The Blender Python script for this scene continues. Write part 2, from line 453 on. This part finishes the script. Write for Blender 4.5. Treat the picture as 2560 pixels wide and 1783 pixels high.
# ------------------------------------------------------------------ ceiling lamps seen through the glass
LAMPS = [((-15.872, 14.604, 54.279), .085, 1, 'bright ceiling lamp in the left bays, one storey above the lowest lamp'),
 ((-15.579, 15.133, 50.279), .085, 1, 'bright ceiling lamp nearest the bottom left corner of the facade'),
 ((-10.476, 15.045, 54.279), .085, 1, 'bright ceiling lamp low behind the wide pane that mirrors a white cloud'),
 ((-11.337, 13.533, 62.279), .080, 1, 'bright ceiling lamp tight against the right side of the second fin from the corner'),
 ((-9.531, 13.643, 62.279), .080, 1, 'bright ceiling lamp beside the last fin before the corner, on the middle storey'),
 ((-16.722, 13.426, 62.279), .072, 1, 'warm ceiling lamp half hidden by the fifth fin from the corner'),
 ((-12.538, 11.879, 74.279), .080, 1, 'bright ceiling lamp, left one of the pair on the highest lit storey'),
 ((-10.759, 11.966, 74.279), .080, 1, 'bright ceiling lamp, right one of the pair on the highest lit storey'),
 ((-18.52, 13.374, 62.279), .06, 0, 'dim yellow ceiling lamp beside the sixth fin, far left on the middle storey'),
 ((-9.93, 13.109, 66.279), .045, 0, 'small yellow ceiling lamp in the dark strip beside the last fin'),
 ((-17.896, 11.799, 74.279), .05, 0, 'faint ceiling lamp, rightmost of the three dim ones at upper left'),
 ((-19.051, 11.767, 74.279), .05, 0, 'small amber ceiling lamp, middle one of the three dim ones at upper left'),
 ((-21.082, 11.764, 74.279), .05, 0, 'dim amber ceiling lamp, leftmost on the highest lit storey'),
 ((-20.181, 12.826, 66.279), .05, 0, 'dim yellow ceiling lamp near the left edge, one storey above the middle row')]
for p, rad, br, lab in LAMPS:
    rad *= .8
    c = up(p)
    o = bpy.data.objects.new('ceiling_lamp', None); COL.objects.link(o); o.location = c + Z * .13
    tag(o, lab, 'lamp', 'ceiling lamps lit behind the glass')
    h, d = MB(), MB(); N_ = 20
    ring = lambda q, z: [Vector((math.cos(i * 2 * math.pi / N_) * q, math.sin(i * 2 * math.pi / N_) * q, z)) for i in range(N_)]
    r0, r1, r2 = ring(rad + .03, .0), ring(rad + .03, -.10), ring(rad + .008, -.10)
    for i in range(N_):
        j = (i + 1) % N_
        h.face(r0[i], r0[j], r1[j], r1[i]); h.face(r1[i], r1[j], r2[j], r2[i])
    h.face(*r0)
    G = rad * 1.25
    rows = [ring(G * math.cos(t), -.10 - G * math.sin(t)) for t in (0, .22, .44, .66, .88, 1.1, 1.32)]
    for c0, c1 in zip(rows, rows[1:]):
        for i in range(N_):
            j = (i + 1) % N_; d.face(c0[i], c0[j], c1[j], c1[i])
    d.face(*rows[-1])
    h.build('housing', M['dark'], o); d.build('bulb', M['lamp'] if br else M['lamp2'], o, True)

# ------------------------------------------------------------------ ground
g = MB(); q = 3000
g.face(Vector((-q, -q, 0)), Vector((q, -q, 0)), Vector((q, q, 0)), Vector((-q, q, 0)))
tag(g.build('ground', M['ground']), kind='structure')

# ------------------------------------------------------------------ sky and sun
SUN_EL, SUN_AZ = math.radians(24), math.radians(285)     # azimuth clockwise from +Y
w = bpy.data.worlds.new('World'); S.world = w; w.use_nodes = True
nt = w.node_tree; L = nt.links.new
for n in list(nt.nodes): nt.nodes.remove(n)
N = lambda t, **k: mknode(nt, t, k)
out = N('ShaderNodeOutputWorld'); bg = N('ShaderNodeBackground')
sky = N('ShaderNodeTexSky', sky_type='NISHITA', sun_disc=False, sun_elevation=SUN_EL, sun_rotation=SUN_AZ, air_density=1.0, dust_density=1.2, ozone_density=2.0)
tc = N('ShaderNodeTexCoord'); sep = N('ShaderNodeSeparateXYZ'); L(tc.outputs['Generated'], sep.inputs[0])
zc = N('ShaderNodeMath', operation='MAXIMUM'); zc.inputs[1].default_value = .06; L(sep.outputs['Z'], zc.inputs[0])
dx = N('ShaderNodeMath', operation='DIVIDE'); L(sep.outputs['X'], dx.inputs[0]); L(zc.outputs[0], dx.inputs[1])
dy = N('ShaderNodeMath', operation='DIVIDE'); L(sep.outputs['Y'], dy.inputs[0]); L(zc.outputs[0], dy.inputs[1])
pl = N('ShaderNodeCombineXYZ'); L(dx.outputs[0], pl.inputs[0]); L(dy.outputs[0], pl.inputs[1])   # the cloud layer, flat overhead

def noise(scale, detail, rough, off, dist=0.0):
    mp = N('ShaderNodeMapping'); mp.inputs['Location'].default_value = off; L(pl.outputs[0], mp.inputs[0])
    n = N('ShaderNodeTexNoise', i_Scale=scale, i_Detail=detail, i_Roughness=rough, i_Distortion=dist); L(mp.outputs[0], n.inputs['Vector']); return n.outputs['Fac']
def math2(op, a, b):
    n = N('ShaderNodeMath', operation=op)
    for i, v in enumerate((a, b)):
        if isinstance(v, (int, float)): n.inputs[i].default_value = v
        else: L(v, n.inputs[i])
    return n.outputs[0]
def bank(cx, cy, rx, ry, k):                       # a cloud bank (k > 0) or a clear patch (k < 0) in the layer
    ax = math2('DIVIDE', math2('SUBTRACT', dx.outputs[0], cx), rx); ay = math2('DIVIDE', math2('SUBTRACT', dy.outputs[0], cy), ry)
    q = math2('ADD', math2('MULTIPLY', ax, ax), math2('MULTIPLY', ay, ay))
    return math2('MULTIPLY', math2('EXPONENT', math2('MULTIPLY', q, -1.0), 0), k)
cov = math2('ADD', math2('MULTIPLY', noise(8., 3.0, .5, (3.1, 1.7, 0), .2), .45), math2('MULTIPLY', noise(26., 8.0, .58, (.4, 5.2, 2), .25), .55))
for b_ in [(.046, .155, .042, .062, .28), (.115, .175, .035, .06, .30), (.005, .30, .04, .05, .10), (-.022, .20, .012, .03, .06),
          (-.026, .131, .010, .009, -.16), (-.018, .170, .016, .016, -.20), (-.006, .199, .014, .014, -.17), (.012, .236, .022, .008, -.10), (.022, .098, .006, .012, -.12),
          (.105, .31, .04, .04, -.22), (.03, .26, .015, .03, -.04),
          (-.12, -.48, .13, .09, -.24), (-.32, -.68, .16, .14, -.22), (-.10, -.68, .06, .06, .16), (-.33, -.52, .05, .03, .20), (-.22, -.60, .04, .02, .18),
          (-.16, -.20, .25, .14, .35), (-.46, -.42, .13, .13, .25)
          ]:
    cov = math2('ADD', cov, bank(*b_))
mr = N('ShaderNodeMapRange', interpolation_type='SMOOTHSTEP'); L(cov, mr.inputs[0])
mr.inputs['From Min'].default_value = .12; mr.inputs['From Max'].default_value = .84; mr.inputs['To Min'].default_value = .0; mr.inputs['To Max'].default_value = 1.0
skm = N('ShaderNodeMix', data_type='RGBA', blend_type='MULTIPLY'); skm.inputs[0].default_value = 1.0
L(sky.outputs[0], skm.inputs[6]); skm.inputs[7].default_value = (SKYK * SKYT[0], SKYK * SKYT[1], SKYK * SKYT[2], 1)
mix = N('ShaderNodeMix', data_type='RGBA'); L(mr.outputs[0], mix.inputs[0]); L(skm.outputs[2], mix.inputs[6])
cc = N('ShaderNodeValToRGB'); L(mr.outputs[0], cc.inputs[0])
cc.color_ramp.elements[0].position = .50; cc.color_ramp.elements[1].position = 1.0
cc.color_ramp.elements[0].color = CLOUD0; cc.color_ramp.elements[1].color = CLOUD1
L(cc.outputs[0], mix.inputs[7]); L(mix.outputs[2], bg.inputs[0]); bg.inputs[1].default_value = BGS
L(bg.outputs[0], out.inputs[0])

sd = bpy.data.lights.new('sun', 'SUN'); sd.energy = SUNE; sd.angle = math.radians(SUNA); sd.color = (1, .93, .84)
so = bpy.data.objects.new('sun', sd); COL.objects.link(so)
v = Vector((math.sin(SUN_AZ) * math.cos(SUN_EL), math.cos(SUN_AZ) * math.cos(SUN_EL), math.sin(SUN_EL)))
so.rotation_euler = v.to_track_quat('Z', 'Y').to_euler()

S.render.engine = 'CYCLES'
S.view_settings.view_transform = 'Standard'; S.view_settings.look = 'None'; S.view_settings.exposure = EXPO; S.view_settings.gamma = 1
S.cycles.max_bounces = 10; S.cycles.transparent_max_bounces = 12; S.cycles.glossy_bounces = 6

◆ GOAL OF THE EXERCISE
Scan the material above for the string "wide" and return the lines that hold it.

◆ THE RESPONSE
The Blender Python script for this scene continues. Write part 2, from line 453 on. This part finishes the script. Write for Blender 4.5. Treat the picture as 2560 pixels wide and 1783 pixels high.
 ((-10.476, 15.045, 54.279), .085, 1, 'bright ceiling lamp low behind the wide pane that mirrors a white cloud'),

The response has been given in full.